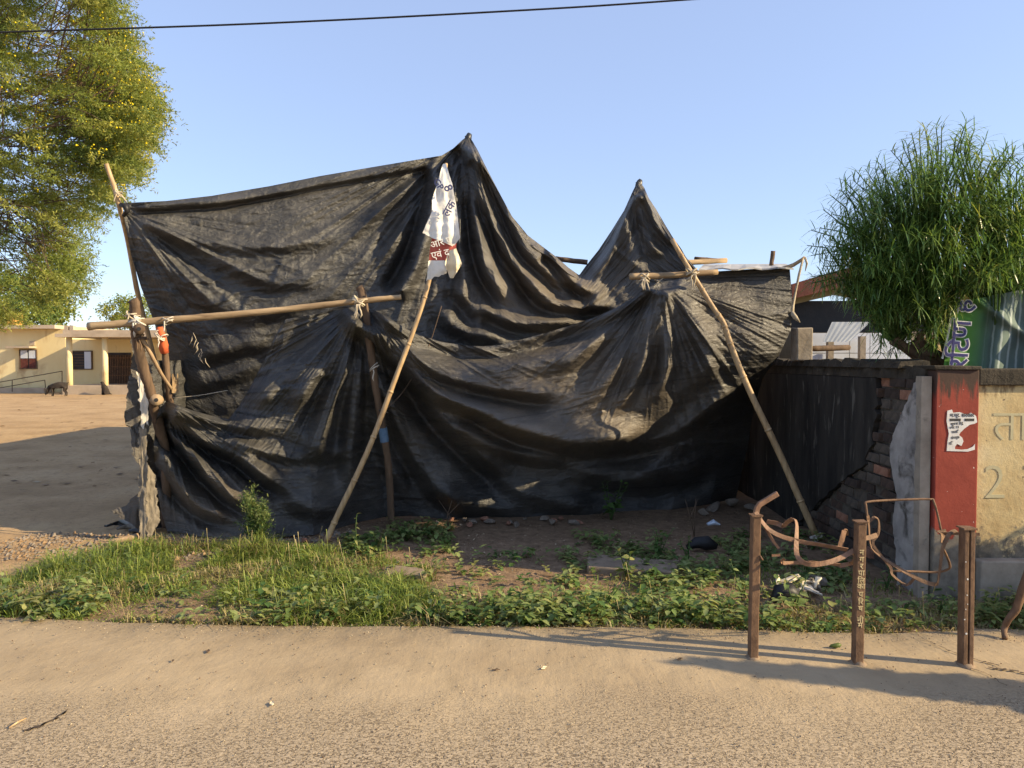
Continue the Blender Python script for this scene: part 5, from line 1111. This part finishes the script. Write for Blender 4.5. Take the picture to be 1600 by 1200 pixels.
mb.tube(densify([root, Vector((3.5, 5.78, .9)), Vector((3.44, 5.75, 1.45)), trunk_top], 4), [.075] * 5 + [.07] * 4 + [.06, .055, .05, .045], 9, wob=.08)
for f_ in forks: mb.tube(densify([Vector((3.38, 5.77, 1.5)), trunk_top.lerp(f_, .5) + Vector((0, 0, -.05)), f_], 4), [.04] * 4 + [.025] * 4 + [.018], 6, wob=.1)
tr = mb.build('trunk', M['darkwood'], sh, smooth=True)
SV = []; SQ = []; SM = []; cnt = 0; mbs = MB()
for tip, v in tips:
    f_ = min(forks, key=lambda g: (g - tip).length); up = (v * 1.0 + Vector((0, 0, .12)) + Vector(rng.normal(size=3) * .15)).normalized(); Ls = rng.uniform(.14, .26); b0 = tip - up * Ls
    mbs.tube([f_, f_.lerp(b0, .5) + Vector((0, 0, -.03)), b0, tip], [.009, .007, .006, .003], 4, cap=False)
    nl = int(rng.integers(16, 25)); mi = rng.choice(4, p=[.42, .3, .18, .10]); ref = up.orthogonal().normalized(); ref2 = up.cross(ref)
    for q in range(nl):
        f = q / (nl - 1); p = b0 + up * (Ls * (.1 + .9 * f)); a = q * 2.4 + rng.uniform(-.3, .3); out = ref * math.cos(a) + ref2 * math.sin(a)
        opn = 1.5 - .75 * f ** 3 + rng.uniform(-.25, .25); d0 = (up * math.cos(opn) + out * math.sin(opn)).normalized(); Ln = rng.uniform(.09, .145); g = rng.uniform(.2, .75)
        c1 = p + d0 * (Ln * .35); d1 = (d0 + Vector((0, 0, -g * .5))).normalized(); c2 = c1 + d1 * (Ln * .35); d2 = (d1 + Vector((0, 0, -g * .7))).normalized(); c3 = c2 + d2 * (Ln * .3)
        sd = d0.cross(Vector((0, 0, 1)));  sd = (sd.normalized() if sd.length > .05 else ref) ; w = rng.uniform(.0030, .0050)
        SV += [p - sd * w * .5, p + sd * w * .5, c1 - sd * w, c1 + sd * w, c2 - sd * w * .85, c2 + sd * w * .85, c3 - sd * .0004, c3 + sd * .0004]
        for j in range(3): SQ.append((cnt + j * 2, cnt + j * 2 + 1, cnt + j * 2 + 3, cnt + j * 2 + 2)); SM.append(mi if rng.random() < .8 else int(rng.integers(0, 3)))
        cnt += 8
mbs.build('shoots', LG[2], sh, smooth=True)['kind'] = 'stuff'
np_mesh('leaves', np.array([tuple(p) for p in SV]), SQ, OL, SM, parent=sh)['kind'] = 'stuff'

# ------------------------------------------------------------------ feathery flowering tree at left
AC = [leafmat('acacia_leaf_a', (.22,.26,.055), .45), leafmat('acacia_leaf_b', (.31,.32,.075), .45), leafmat('acacia_leaf_c', (.14,.185,.045), .42)]
M['flower'] = leafmat('yellow_flower', (.74,.60,.03), .2, .8, .1)
troot = Vector((-14.5, 16.5, 0)); tree = thing('flowering_tree', 'tall feathery tree with small yellow flowers at the left edge', 'tree', troot)
oy = [-600, -200, 0, 40, 60, 110, 160, 200, 235, 265, 300, 330, 360, 400, 430, 445, 470, 490, 505]; ox = [60, 150, 178, 185, 200, 212, 238, 232, 218, 205, 178, 150, 125, 118, 125, 112, 80, 60, 20]
sprays = []
while len(sprays) < 2600:
    y = rng.uniform(-260, 500); xm = np.interp(y, oy, ox); x = xm - abs(rng.normal()) * 170 - 8
    if x < -380: continue
    dpt = rng.uniform(13.6, 18.5); gap = fbm(np.array([x / 75.0]), np.array([y / 50.0 + dpt * .8]), 3, 101)[0]
    if gap < .465: continue
    sprays.append((x, y, dpt))
for _ in range(170):
    y = rng.uniform(-200, 480); sprays.append((np.interp(y, oy, ox) + rng.uniform(-20, 14), y, rng.uniform(14, 17)))
NB = len(sprays) - 170
mb = MB(); fork = Vector((-13.6, 16.2, 3.2)); mb.tube(densify([troot, Vector((-14.3, 16.4, 1.6)), fork], 4), [.26, .24, .23, .22, .21, .2, .19, .18, .17], 10, wob=.08)
limbs = []
for e in ((30, 60, 15.5), (-60, -150, 16), (100, 180, 15), (60, 290, 14.8), (-20, 390, 15.2), (20, -260, 16.5), (-200, 120, 16.5), (-250, -100, 16), (-200, 330, 16)):
    E_ = at(*e); E_ = fork.lerp(E_, .8); c = densify([fork, fork.lerp(E_, .5) + Vector((0, 0, .5)), E_], 6); mb.tube(c, list(np.linspace(.09, .012, len(c))), 7, wob=.1); limbs += c[3:]
tw_m = MB(); PT = []; DR = []; FL = []; MI = []
LA = np.array([tuple(p) for p in limbs])
for si, (x, y, dpt) in enumerate(sprays):
    c = at(x, y, dpt); ca = np.array(c); j = np.argmin(((LA - ca) ** 2).sum(1)); base = limbs[j]
    if rng.random() < .5:
        q0 = c + (base - c).normalized() * min((base - c).length, rng.uniform(.6, 1.6)) + Vector(rng.normal(size=3) * .25); tw_m.tube(densify([q0, q0.lerp(c, .6) + Vector((0, 0, .06)), c], 3), [.012, .011, .009, .008, .007, .006, .004], 4, cap=False)
    out = (c - fork); out.z *= .3; out = (out.normalized() + Vector((.55, rng.normal() * .3, rng.uniform(-.5, .1)))).normalized(); L = rng.uniform(.5, .95); mi = rng.choice(3, p=[.45, .3, .25])
    nf = int(rng.integers(14, 20)) if si < NB else int(rng.integers(4, 8))
    for q in range(nf):
        f = q / nf; p = ca + np.array(out) * (L * (f - .35)) + np.array([0, 0, -.22 * f * f * L]); fd = np.array(out) * .6 + rng.normal(size=3) * .55 + np.array([0, 0, -.25]); fd /= np.linalg.norm(fd); fl = rng.uniform(.12, .24)
        for h in range(9): PT.append(p + fd * fl * (h / 9) + rng.normal(size=3) * .012); DR.append(fd * .35 + rng.normal(size=3) * .6); MI.append(mi)
    if y < 320 and rng.random() < .75 * max(.15, 1 - abs(y - 120) / 200):
        fc = ca + rng.normal(size=3) * .15
        for _ in range(int(rng.integers(3, 9))): FL.append(fc + rng.normal(size=3) * np.array([.12, .12, .05]))
mb.build('trunk', M['darkwood'], tree, smooth=True); tw_m.build('twigs', M['darkwood'], tree)['kind'] = 'stuff'
PT = np.array(PT); n = len(PT); V, Q = leaf_quads(PT, np.array(DR), rng.normal(size=(n, 3)), rng.uniform(.055, .10, n), rng.uniform(.014, .026, n))
np_mesh('crown', V, Q, AC, MI, parent=tree, smooth=False)['kind'] = 'stuff'
FL = np.array(FL); n = len(FL); V = (FL[:, None] + np.array([(1,0,0),(0,1,0),(-1,0,0),(0,-1,0),(0,0,1),(0,0,-1)])[None] * rng.uniform(.013, .024, (n, 1, 1))).reshape(-1, 3)
tq = np.array([[0,1,4],[1,2,4],[2,3,4],[3,0,4],[1,0,5],[2,1,5],[3,2,5],[0,3,5]]); np_mesh('flowers', V, (np.arange(n)[:, None, None] * 6 + tq[None]).reshape(-1, 3), M['flower'], parent=tree)['kind'] = 'stuff'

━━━

- _Given task_
Retype the whole listing, keeping every line identical and omitting all pictures.

- _Task answer_
Continue the Blender Python script for this scene: part 5, from line 1111. This part finishes the script. Write for Blender 4.5. Take the picture to be 1600 by 1200 pixels.
mb.tube(densify([root, Vector((3.5, 5.78, .9)), Vector((3.44, 5.75, 1.45)), trunk_top], 4), [.075] * 5 + [.07] * 4 + [.06, .055, .05, .045], 9, wob=.08)
for f_ in forks: mb.tube(densify([Vector((3.38, 5.77, 1.5)), trunk_top.lerp(f_, .5) + Vector((0, 0, -.05)), f_], 4), [.04] * 4 + [.025] * 4 + [.018], 6, wob=.1)
tr = mb.build('trunk', M['darkwood'], sh, smooth=True)
SV = []; SQ = []; SM = []; cnt = 0; mbs = MB()
for tip, v in tips:
    f_ = min(forks, key=lambda g: (g - tip).length); up = (v * 1.0 + Vector((0, 0, .12)) + Vector(rng.normal(size=3) * .15)).normalized(); Ls = rng.uniform(.14, .26); b0 = tip - up * Ls
    mbs.tube([f_, f_.lerp(b0, .5) + Vector((0, 0, -.03)), b0, tip], [.009, .007, .006, .003], 4, cap=False)
    nl = int(rng.integers(16, 25)); mi = rng.choice(4, p=[.42, .3, .18, .10]); ref = up.orthogonal().normalized(); ref2 = up.cross(ref)
    for q in range(nl):
        f = q / (nl - 1); p = b0 + up * (Ls * (.1 + .9 * f)); a = q * 2.4 + rng.uniform(-.3, .3); out = ref * math.cos(a) + ref2 * math.sin(a)
        opn = 1.5 - .75 * f ** 3 + rng.uniform(-.25, .25); d0 = (up * math.cos(opn) + out * math.sin(opn)).normalized(); Ln = rng.uniform(.09, .145); g = rng.uniform(.2, .75)
        c1 = p + d0 * (Ln * .35); d1 = (d0 + Vector((0, 0, -g * .5))).normalized(); c2 = c1 + d1 * (Ln * .35); d2 = (d1 + Vector((0, 0, -g * .7))).normalized(); c3 = c2 + d2 * (Ln * .3)
        sd = d0.cross(Vector((0, 0, 1)));  sd = (sd.normalized() if sd.length > .05 else ref) ; w = rng.uniform(.0030, .0050)
        SV += [p - sd * w * .5, p + sd * w * .5, c1 - sd * w, c1 + sd * w, c2 - sd * w * .85, c2 + sd * w * .85, c3 - sd * .0004, c3 + sd * .0004]
        for j in range(3): SQ.append((cnt + j * 2, cnt + j * 2 + 1, cnt + j * 2 + 3, cnt + j * 2 + 2)); SM.append(mi if rng.random() < .8 else int(rng.integers(0, 3)))
        cnt += 8
mbs.build('shoots', LG[2], sh, smooth=True)['kind'] = 'stuff'
np_mesh('leaves', np.array([tuple(p) for p in SV]), SQ, OL, SM, parent=sh)['kind'] = 'stuff'

# ------------------------------------------------------------------ feathery flowering tree at left
AC = [leafmat('acacia_leaf_a', (.22,.26,.055), .45), leafmat('acacia_leaf_b', (.31,.32,.075), .45), leafmat('acacia_leaf_c', (.14,.185,.045), .42)]
M['flower'] = leafmat('yellow_flower', (.74,.60,.03), .2, .8, .1)
troot = Vector((-14.5, 16.5, 0)); tree = thing('flowering_tree', 'tall feathery tree with small yellow flowers at the left edge', 'tree', troot)
oy = [-600, -200, 0, 40, 60, 110, 160, 200, 235, 265, 300, 330, 360, 400, 430, 445, 470, 490, 505]; ox = [60, 150, 178, 185, 200, 212, 238, 232, 218, 205, 178, 150, 125, 118, 125, 112, 80, 60, 20]
sprays = []
while len(sprays) < 2600:
    y = rng.uniform(-260, 500); xm = np.interp(y, oy, ox); x = xm - abs(rng.normal()) * 170 - 8
    if x < -380: continue
    dpt = rng.uniform(13.6, 18.5); gap = fbm(np.array([x / 75.0]), np.array([y / 50.0 + dpt * .8]), 3, 101)[0]
    if gap < .465: continue
    sprays.append((x, y, dpt))
for _ in range(170):
    y = rng.uniform(-200, 480); sprays.append((np.interp(y, oy, ox) + rng.uniform(-20, 14), y, rng.uniform(14, 17)))
NB = len(sprays) - 170
mb = MB(); fork = Vector((-13.6, 16.2, 3.2)); mb.tube(densify([troot, Vector((-14.3, 16.4, 1.6)), fork], 4), [.26, .24, .23, .22, .21, .2, .19, .18, .17], 10, wob=.08)
limbs = []
for e in ((30, 60, 15.5), (-60, -150, 16), (100, 180, 15), (60, 290, 14.8), (-20, 390, 15.2), (20, -260, 16.5), (-200, 120, 16.5), (-250, -100, 16), (-200, 330, 16)):
    E_ = at(*e); E_ = fork.lerp(E_, .8); c = densify([fork, fork.lerp(E_, .5) + Vector((0, 0, .5)), E_], 6); mb.tube(c, list(np.linspace(.09, .012, len(c))), 7, wob=.1); limbs += c[3:]
tw_m = MB(); PT = []; DR = []; FL = []; MI = []
LA = np.array([tuple(p) for p in limbs])
for si, (x, y, dpt) in enumerate(sprays):
    c = at(x, y, dpt); ca = np.array(c); j = np.argmin(((LA - ca) ** 2).sum(1)); base = limbs[j]
    if rng.random() < .5:
        q0 = c + (base - c).normalized() * min((base - c).length, rng.uniform(.6, 1.6)) + Vector(rng.normal(size=3) * .25); tw_m.tube(densify([q0, q0.lerp(c, .6) + Vector((0, 0, .06)), c], 3), [.012, .011, .009, .008, .007, .006, .004], 4, cap=False)
    out = (c - fork); out.z *= .3; out = (out.normalized() + Vector((.55, rng.normal() * .3, rng.uniform(-.5, .1)))).normalized(); L = rng.uniform(.5, .95); mi = rng.choice(3, p=[.45, .3, .25])
    nf = int(rng.integers(14, 20)) if si < NB else int(rng.integers(4, 8))
    for q in range(nf):
        f = q / nf; p = ca + np.array(out) * (L * (f - .35)) + np.array([0, 0, -.22 * f * f * L]); fd = np.array(out) * .6 + rng.normal(size=3) * .55 + np.array([0, 0, -.25]); fd /= np.linalg.norm(fd); fl = rng.uniform(.12, .24)
        for h in range(9): PT.append(p + fd * fl * (h / 9) + rng.normal(size=3) * .012); DR.append(fd * .35 + rng.normal(size=3) * .6); MI.append(mi)
    if y < 320 and rng.random() < .75 * max(.15, 1 - abs(y - 120) / 200):
        fc = ca + rng.normal(size=3) * .15
        for _ in range(int(rng.integers(3, 9))): FL.append(fc + rng.normal(size=3) * np.array([.12, .12, .05]))
mb.build('trunk', M['darkwood'], tree, smooth=True); tw_m.build('twigs', M['darkwood'], tree)['kind'] = 'stuff'
PT = np.array(PT); n = len(PT); V, Q = leaf_quads(PT, np.array(DR), rng.normal(size=(n, 3)), rng.uniform(.055, .10, n), rng.uniform(.014, .026, n))
np_mesh('crown', V, Q, AC, MI, parent=tree, smooth=False)['kind'] = 'stuff'
FL = np.array(FL); n = len(FL); V = (FL[:, None] + np.array([(1,0,0),(0,1,0),(-1,0,0),(0,-1,0),(0,0,1),(0,0,-1)])[None] * rng.uniform(.013, .024, (n, 1, 1))).reshape(-1, 3)
tq = np.array([[0,1,4],[1,2,4],[2,3,4],[3,0,4],[1,0,5],[2,1,5],[3,2,5],[0,3,5]]); np_mesh('flowers', V, (np.arange(n)[:, None, None] * 6 + tq[None]).reshape(-1, 3), M['flower'], parent=tree)['kind'] = 'stuff'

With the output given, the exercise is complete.